▸ **WHAT THE TASK REQUIRES**:
Copy the listing below line for line, starting at its first line and ending with the line that has "M['cockle'] = cockle_mat()" in it. Add nothing.

▸ **SOURCE EXCERPT**:
'''
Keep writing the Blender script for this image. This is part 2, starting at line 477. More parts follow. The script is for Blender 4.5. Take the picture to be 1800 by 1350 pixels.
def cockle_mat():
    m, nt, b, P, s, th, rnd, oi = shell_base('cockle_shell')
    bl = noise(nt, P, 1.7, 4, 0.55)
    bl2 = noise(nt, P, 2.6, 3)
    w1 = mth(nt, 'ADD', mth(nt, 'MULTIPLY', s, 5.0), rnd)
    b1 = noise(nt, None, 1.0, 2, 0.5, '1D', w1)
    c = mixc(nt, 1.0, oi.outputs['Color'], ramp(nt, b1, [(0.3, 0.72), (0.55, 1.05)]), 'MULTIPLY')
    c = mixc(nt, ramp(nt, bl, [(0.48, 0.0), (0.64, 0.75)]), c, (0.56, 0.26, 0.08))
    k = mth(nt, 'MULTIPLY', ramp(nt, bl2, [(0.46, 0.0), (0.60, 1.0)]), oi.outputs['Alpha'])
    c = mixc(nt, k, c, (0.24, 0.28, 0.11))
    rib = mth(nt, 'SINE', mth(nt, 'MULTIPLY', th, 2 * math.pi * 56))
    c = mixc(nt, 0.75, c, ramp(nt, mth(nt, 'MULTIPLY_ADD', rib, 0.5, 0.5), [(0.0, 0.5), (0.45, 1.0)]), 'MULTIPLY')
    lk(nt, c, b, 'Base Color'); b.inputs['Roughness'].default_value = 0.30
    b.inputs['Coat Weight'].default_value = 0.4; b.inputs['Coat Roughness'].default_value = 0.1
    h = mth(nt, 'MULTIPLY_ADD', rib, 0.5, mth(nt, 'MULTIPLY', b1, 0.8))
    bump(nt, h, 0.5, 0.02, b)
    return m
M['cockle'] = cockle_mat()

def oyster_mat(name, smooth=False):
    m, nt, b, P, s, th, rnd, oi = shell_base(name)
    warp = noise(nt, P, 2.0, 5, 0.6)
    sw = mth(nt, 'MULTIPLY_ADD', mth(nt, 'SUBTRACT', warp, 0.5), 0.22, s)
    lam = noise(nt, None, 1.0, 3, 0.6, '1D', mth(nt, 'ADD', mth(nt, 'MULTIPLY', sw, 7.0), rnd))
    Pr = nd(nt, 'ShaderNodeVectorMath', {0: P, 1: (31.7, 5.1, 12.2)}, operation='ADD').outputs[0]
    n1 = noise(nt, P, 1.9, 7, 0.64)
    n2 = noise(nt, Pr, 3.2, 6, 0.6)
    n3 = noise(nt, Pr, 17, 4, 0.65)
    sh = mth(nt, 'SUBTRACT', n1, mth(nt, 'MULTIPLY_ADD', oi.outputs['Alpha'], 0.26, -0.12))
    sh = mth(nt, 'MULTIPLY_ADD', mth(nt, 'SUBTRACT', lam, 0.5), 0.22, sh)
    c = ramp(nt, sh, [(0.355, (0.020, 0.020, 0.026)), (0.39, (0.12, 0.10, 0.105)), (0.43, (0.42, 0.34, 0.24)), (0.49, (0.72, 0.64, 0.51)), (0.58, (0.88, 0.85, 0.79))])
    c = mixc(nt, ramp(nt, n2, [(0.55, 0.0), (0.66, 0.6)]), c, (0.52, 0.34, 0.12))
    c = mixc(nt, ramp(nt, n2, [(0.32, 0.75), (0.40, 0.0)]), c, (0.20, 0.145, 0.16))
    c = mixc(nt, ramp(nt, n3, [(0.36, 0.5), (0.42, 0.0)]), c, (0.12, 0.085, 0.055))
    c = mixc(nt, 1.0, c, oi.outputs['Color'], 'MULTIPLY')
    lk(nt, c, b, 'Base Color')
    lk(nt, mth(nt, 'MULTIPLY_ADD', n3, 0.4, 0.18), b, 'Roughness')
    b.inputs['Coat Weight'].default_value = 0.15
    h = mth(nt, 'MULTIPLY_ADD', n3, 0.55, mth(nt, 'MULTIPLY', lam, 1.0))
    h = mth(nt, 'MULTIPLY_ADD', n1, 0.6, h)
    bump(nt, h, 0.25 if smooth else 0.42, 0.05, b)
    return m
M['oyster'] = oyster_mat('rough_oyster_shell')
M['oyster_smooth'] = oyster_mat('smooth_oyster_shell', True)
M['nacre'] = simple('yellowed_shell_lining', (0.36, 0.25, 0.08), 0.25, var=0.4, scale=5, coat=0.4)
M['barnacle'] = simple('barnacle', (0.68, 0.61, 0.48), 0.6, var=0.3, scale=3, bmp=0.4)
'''
▸ **TASK SOLUTION**:
Keep writing the Blender script for this image. This is part 2, starting at line 477. More parts follow. The script is for Blender 4.5. Take the picture to be 1800 by 1350 pixels.
def cockle_mat():
    m, nt, b, P, s, th, rnd, oi = shell_base('cockle_shell')
    bl = noise(nt, P, 1.7, 4, 0.55)
    bl2 = noise(nt, P, 2.6, 3)
    w1 = mth(nt, 'ADD', mth(nt, 'MULTIPLY', s, 5.0), rnd)
    b1 = noise(nt, None, 1.0, 2, 0.5, '1D', w1)
    c = mixc(nt, 1.0, oi.outputs['Color'], ramp(nt, b1, [(0.3, 0.72), (0.55, 1.05)]), 'MULTIPLY')
    c = mixc(nt, ramp(nt, bl, [(0.48, 0.0), (0.64, 0.75)]), c, (0.56, 0.26, 0.08))
    k = mth(nt, 'MULTIPLY', ramp(nt, bl2, [(0.46, 0.0), (0.60, 1.0)]), oi.outputs['Alpha'])
    c = mixc(nt, k, c, (0.24, 0.28, 0.11))
    rib = mth(nt, 'SINE', mth(nt, 'MULTIPLY', th, 2 * math.pi * 56))
    c = mixc(nt, 0.75, c, ramp(nt, mth(nt, 'MULTIPLY_ADD', rib, 0.5, 0.5), [(0.0, 0.5), (0.45, 1.0)]), 'MULTIPLY')
    lk(nt, c, b, 'Base Color'); b.inputs['Roughness'].default_value = 0.30
    b.inputs['Coat Weight'].default_value = 0.4; b.inputs['Coat Roughness'].default_value = 0.1
    h = mth(nt, 'MULTIPLY_ADD', rib, 0.5, mth(nt, 'MULTIPLY', b1, 0.8))
    bump(nt, h, 0.5, 0.02, b)
    return m
M['cockle'] = cockle_mat()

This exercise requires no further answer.